In his article “Are Interactive White Boards Dead?” Dr. Robert Leneway makes an excellent point about technology and pedagogy: “it should be remembered that it’s not the medium, but instructional methods that cause learning.” [1] In any discussion on the merits and pitfalls of interactive whiteboard (IWB) technology, the focus should be on the technology’s ability to foster meaningful learning. If a particular group of students does not learning better with an IWB than with a simple whiteboard and marker, then their instructor should not waste time trying to acclimate them.

In general, my opinion of SMART Boards has not changed very much. After watching tutorial videos and actually playing with the EDIT classroom’s SMART Board, I have come to appreciate the diverse capabilities of IWBs. Still, though, I am of the opinion that technological tools do not teach; teachers do. Technology is the medium, which can certainly improve or degrade the quality of instruction, but IWBs are a medium that should be handled with care. When school systems purchase IWBs for all classrooms, they are encouraging teachers to use them. One of the major issues surrounding IWBs, though, is that not all teachers know how to use them, and perhaps more importantly, not all teachers want to use them. The implementation of such expensive technology into classrooms can send a wrong signal and requires serious forethought.

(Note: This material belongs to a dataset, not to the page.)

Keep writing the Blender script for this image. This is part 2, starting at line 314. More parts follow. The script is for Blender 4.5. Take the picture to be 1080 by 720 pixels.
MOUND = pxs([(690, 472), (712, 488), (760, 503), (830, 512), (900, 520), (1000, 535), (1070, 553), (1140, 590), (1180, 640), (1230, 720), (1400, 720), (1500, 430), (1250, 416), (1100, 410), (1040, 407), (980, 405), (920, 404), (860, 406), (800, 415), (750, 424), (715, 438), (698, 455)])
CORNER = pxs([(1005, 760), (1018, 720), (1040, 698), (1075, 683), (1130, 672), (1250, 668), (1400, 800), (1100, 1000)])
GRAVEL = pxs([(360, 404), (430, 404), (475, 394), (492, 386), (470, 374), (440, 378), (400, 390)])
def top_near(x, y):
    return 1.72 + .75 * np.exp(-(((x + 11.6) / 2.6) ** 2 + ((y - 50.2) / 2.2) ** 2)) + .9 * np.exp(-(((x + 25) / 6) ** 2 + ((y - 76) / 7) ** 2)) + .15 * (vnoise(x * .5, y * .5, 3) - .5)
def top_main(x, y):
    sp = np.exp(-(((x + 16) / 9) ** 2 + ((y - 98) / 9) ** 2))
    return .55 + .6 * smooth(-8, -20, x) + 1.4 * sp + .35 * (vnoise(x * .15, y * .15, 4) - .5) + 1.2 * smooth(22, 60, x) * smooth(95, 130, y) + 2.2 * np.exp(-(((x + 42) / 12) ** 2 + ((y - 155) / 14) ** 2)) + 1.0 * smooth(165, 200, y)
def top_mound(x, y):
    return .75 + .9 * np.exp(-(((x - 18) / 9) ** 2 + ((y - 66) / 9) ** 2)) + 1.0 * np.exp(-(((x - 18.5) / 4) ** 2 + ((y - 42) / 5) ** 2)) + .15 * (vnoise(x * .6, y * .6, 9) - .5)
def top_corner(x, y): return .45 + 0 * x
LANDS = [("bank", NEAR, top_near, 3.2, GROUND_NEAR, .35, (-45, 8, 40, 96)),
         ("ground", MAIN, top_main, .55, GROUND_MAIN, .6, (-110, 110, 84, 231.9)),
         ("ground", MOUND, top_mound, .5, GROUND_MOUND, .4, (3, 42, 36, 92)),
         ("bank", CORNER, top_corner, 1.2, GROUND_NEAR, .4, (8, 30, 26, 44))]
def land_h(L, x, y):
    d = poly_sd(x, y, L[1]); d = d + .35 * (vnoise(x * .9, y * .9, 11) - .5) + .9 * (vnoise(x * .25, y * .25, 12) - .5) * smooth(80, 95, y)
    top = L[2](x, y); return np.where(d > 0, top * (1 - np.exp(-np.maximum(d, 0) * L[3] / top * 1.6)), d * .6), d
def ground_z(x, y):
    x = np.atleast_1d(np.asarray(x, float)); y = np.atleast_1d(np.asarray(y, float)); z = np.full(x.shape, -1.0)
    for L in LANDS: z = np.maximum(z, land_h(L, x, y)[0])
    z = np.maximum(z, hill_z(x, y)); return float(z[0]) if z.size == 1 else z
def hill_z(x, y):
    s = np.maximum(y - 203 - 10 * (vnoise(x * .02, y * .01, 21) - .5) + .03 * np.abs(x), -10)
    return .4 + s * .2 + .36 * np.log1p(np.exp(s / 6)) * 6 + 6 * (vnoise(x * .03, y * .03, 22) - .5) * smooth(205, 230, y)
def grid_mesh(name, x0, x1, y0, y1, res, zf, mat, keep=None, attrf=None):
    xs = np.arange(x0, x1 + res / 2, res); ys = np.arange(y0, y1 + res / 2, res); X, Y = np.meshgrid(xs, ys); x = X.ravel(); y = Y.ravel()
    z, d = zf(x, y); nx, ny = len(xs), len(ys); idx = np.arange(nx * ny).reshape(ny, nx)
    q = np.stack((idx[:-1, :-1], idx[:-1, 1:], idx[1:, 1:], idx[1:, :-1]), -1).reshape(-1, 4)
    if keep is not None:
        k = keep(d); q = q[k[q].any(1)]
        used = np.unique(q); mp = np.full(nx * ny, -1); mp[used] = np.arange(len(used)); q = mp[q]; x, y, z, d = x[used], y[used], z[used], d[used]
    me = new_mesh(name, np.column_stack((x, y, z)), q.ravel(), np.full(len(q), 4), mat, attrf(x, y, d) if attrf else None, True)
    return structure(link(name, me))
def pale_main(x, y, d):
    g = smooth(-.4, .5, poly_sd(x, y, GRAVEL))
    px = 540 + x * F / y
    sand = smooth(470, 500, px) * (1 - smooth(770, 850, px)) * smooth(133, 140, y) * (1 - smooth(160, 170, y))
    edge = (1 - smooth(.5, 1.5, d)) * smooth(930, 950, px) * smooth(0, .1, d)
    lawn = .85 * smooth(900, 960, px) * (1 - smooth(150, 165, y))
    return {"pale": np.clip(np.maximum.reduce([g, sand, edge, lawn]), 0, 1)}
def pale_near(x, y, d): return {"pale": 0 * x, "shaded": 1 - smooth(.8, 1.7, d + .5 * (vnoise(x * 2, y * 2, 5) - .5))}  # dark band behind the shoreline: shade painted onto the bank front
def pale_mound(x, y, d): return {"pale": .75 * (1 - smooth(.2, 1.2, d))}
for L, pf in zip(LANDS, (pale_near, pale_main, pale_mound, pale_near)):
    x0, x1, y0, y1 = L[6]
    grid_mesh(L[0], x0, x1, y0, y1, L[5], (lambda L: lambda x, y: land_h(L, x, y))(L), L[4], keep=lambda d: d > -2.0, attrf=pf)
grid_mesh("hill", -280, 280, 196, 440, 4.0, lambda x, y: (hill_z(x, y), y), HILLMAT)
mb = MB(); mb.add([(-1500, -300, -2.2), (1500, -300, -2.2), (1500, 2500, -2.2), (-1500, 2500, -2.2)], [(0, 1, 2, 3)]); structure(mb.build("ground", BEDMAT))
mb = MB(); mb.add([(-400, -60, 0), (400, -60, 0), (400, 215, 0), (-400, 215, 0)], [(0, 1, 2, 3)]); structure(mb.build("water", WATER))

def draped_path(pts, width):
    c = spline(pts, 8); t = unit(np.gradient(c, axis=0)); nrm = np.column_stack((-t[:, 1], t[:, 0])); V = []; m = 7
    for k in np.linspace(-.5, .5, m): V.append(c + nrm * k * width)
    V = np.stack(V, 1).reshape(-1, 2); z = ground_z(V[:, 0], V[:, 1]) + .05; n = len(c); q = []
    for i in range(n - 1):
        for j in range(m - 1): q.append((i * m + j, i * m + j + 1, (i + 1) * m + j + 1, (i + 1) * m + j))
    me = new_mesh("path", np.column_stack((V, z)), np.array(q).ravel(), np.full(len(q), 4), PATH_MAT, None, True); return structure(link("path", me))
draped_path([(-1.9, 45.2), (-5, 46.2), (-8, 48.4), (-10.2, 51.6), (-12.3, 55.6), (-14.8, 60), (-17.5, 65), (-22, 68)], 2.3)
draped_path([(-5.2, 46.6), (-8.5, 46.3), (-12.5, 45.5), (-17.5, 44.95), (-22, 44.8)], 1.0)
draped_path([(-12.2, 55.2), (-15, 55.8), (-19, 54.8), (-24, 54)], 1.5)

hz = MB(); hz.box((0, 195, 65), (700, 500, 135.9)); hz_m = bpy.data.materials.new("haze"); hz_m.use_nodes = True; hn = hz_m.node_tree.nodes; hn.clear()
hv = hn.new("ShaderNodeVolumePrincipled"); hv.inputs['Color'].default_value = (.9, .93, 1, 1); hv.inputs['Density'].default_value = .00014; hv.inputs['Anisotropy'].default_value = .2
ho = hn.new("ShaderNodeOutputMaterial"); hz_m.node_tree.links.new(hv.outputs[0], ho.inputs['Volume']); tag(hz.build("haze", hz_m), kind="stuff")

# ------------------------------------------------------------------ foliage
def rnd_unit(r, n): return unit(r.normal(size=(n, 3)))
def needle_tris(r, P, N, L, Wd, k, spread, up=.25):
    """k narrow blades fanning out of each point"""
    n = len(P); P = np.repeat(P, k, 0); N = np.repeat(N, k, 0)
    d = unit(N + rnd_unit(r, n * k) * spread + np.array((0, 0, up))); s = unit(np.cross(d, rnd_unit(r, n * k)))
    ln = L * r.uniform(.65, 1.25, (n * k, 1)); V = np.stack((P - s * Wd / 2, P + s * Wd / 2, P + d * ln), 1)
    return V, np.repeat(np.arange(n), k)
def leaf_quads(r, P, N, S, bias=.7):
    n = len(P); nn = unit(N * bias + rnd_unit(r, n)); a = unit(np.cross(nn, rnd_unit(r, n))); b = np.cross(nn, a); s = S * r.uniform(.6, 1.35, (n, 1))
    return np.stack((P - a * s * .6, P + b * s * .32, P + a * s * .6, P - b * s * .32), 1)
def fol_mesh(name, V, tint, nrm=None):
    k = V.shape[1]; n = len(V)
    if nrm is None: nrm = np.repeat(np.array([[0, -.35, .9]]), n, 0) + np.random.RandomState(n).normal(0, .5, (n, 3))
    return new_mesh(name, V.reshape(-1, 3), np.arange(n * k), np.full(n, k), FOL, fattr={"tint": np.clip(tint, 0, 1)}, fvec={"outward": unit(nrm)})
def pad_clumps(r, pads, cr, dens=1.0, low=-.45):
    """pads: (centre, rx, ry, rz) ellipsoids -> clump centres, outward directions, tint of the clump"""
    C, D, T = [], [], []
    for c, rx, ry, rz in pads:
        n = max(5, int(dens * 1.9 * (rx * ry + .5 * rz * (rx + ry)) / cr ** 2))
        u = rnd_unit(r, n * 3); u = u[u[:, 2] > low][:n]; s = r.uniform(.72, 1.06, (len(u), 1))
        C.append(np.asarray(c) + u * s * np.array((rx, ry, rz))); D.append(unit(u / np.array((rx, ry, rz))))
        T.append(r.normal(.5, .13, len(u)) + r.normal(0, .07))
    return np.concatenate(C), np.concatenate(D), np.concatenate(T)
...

If a school can afford IWBs and its teachers seriously believe that IWB technology can improve the education of their students, then I welcome the school to purchase the technology. Marshall McLuhan famously stated that “the medium is the message,” which means that the effectiveness of the message is contingent upon the medium. In understanding McLuhan, though, educators should remember that while the medium and message are both important, the most important consideration is the student.